As a side note, headintheclouds doesn’t use docker links, instead you point containers to the IPs of other servers and containers.

Idempotence and statelessness

The only state that headintheclouds keeps is the internal caches, and these can be wiped without any negative side effects. Instead of storing state locally, the state of servers and containers is interrogated on the fly by logging in to the servers and checking what is actually running.

When you run fab ensemble.up:myensemble, it will log in to any existing servers with the same names as in the manifest, and check if they’re equivalent to what the configuration says. Then it will check the Docker containers and firewall rules on each host to see if they match the manifest.

This is how headintheclouds.ensemble is idempotent. You can run fab ensemble.up:myensemble any number of times with no effect on your servers, provided you don’t change myensemble.yml.

Before going out starting servers and containers, headintheclouds will prompt you to confirm the changes that will be made.
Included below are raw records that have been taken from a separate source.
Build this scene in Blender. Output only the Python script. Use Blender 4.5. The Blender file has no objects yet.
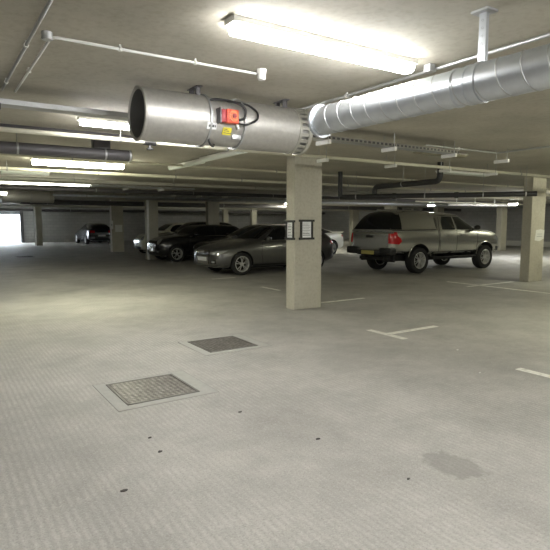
import bpy, bmesh, math, random
from mathutils import Vector, Matrix
from mathutils.bvhtree import BVHTree
random.seed(4)
PI = math.pi
SC = bpy.context.scene
COL = SC.collection
CEIL = 2.6

# ------------------------------------------------------------------ materials
def _mat(name):
    m = bpy.data.materials.new(name); m.use_nodes = True
    nt = m.node_tree; b = nt.nodes['Principled BSDF']
    return m, nt, b

def pm(name, col, rough=.5, metal=0., var=.12, scale=9., bump=0., bscale=60., coat=0., dark=None, spec=.5):
    """plain surface with a little procedural variation of its colour and gloss"""
    m, nt, b = _mat(name)
    N, L = nt.nodes, nt.links
    tc = N.new('ShaderNodeTexCoord')
    nz = N.new('ShaderNodeTexNoise'); nz.inputs['Scale'].default_value = scale; nz.inputs['Detail'].default_value = 5
    L.new(tc.outputs['Object'], nz.inputs['Vector'])
    mx = N.new('ShaderNodeMix'); mx.data_type = 'RGBA'
    c = Vector(col)
    lo = c * (1 - var) if dark is None else Vector(dark)
    mx.inputs['A'].default_value = (*lo, 1); mx.inputs['B'].default_value = (*[min(1, x * (1 + var * .6)) for x in c], 1)
    L.new(nz.outputs['Fac'], mx.inputs['Factor']); L.new(mx.outputs['Result'], b.inputs['Base Color'])
    b.inputs['Roughness'].default_value = rough; b.inputs['Metallic'].default_value = metal
    b.inputs['Coat Weight'].default_value = coat; b.inputs['Coat Roughness'].default_value = .06
    b.inputs['Specular IOR Level'].default_value = spec
    if bump:
        n2 = N.new('ShaderNodeTexNoise'); n2.inputs['Scale'].default_value = bscale; n2.inputs['Detail'].default_value = 4
        L.new(tc.outputs['Object'], n2.inputs['Vector'])
        bp = N.new('ShaderNodeBump'); bp.inputs['Strength'].default_value = bump; bp.inputs['Distance'].default_value = .01
        L.new(n2.outputs['Fac'], bp.inputs['Height']); L.new(bp.outputs['Normal'], b.inputs['Normal'])
    return m

def emit(name, col, strength):
    m, nt, b = _mat(name)
    b.inputs['Base Color'].default_value = (.9, .9, .88, 1)
    b.inputs['Emission Color'].default_value = (*col, 1); b.inputs['Emission Strength'].default_value = strength
    return m

def ramp(N, pts):
    r = N.new('ShaderNodeValToRGB'); e = r.color_ramp.elements
    while len(e) < len(pts): e.new(.5)
    for k, (p, c) in enumerate(pts):
        e[k].position = p; e[k].color = (*c, 1) if len(c) == 3 else c
    return r

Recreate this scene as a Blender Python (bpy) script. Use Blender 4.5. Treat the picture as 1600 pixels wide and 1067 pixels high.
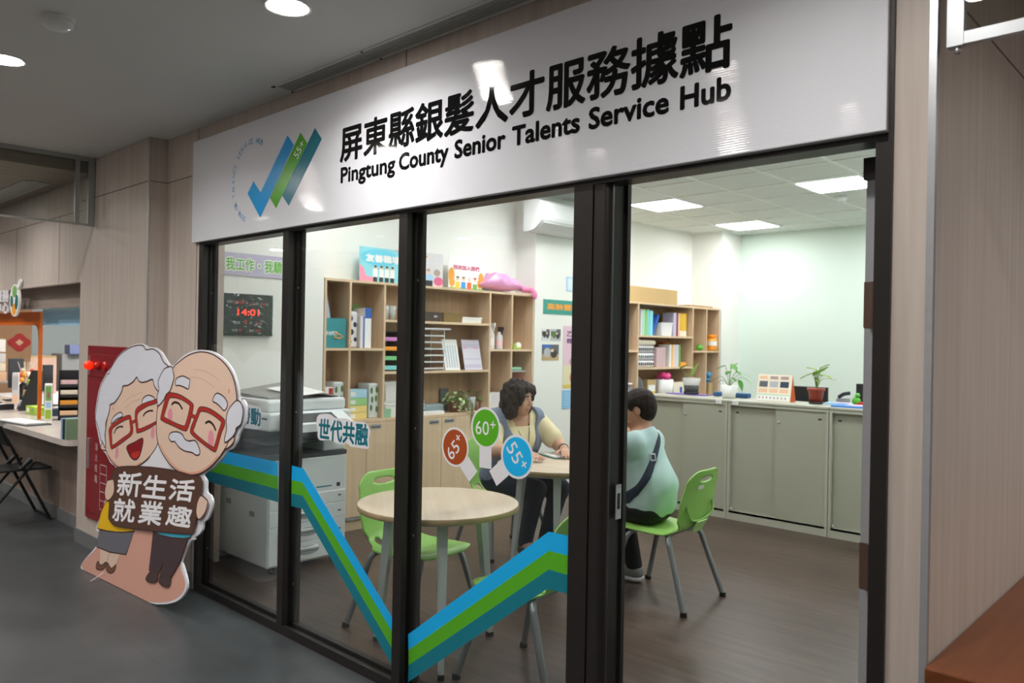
import bpy, bmesh, math, random
import numpy as np
from mathutils import Vector, Matrix
from mathutils.geometry import tessellate_polygon

for _o in list(bpy.data.objects):
    bpy.data.objects.remove(_o, do_unlink=True)
scene = bpy.context.scene
COL = scene.collection
random.seed(7)
PI = math.pi

# ------------------------------------------------------------------ camera
CAM = np.array([0.0, -2.18, 1.543])
FPX = 1237.68
YAW, PITCH, ROLL = -0.758978, 0.0, 0.0178386
_f = np.array([math.sin(YAW) * math.cos(PITCH), math.cos(YAW) * math.cos(PITCH), math.sin(PITCH)])
_r0 = np.array([math.cos(YAW), -math.sin(YAW), 0.0])
_u0 = np.cross(_r0, _f)
_R = math.cos(ROLL) * _r0 + math.sin(ROLL) * _u0
_U = -math.sin(ROLL) * _r0 + math.cos(ROLL) * _u0
cam_data = bpy.data.cameras.new('camera')
cam_data.sensor_width = 36.0
cam_data.lens = FPX * 36.0 / 1600.0
cam_data.clip_start = 0.05
cam_data.dof.use_dof = True
cam_data.dof.focus_distance = 3.4
cam_data.dof.aperture_fstop = 3.2
cam = bpy.data.objects.new('camera', cam_data)
COL.objects.link(cam)
cam.matrix_world = Matrix(((_R[0], _U[0], -_f[0], CAM[0]), (_R[1], _U[1], -_f[1], CAM[1]),
                           (_R[2], _U[2], -_f[2], CAM[2]), (0, 0, 0, 1)))
scene.camera = cam

# ------------------------------------------------------------------ world, view
w = bpy.data.worlds.new('world')
scene.world = w
w.use_nodes = True
w.node_tree.nodes['Background'].inputs[0].default_value = (0.85, 0.92, 1.0, 1)
w.node_tree.nodes['Background'].inputs[1].default_value = 0.10
scene.view_settings.view_transform = 'Standard'
scene.view_settings.look = 'None'
scene.view_settings.gamma = 1.0
scene.view_settings.exposure = 0.0
scene.view_settings.use_curve_mapping = False
ROOM_PANEL = 20.5        # emission of the office ceiling panels
HALL_WATT = 11.5        # power of each hall downlight
SERVICE_PANEL = 46.0
CEIL_ROOM = 3.023
CEIL_HALL = 2.811

# hall downlights
DOWNLIGHTS = [(-2.73, -0.585), (-4.26, -1.15), (-3.7, -2.31), (-5.75, -1.45), (-2.1, -1.75), (-7.1, -2.35), (-0.75, -0.9), (-8.6, -1.3), (-0.6, -2.9), (0.75, 0.7), (0.75, 2.8), (-6.6, -3.9), (-4.4, -3.7), (-2.2, -3.8), (-9.5, -3.2), (-7.3, -0.95), (-9.2, -0.9), (1.5, 1.7), (1.5, -0.7)]
for (lx, ly) in DOWNLIGHTS:
    ld = bpy.data.lights.new('downlight_lamp', 'AREA')
    ld.shape = 'DISK'; ld.size = 0.13; ld.energy = HALL_WATT; ld.spread = math.radians(150)
    ld.color = (1.0, 0.965, 0.93)
    lo = bpy.data.objects.new('downlight_lamp', ld)
    lo.location = (lx, ly, CEIL_HALL - 0.012)
    COL.objects.link(lo)

# ------------------------------------------------------------------ projection helper (a pixel of the photo to a point on a known plane)
def ray(px, py):
    d = _R * ((px - 800.0) / FPX) - _U * ((py - 533.5) / FPX) + _f
    return d
def on_axis(px, py, axis, val):
    d = ray(px, py)
    return CAM + d * (val - CAM[axis]) / d[axis]
def onX(px, py, v): return on_axis(px, py, 0, v)
def onY(px, py, v): return on_axis(px, py, 1, v)
def onZ(px, py, v): return on_axis(px, py, 2, v)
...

The only caveat is that headintheclouds doesn’t currently delete servers and containers if you remove them from the manifest, you have to do that manually with the terminate and docker.kill commands. That’s just so you don’t go and tear things don’t by accident.

Server names and roles

If you have a conf YAML file like this

foo:
  provider: ec2
  [snip]

bar:
  [snip]
  containers:
    blah:
      image: some/image
      environment:
        FOO_NAME: ${foo.name}
  count: 2

foo and bar are the names of the servers. But when using Fabric, role is synonymous with name. So you could do

fab -R bar ping

to ping both of the bar server. To access a single one, you’d have to use the -H Fabric flag, e.g.

fab -H 123.45.67.89 ssh

(assuming 123.45.67.89 is the IP of one of the bar servers).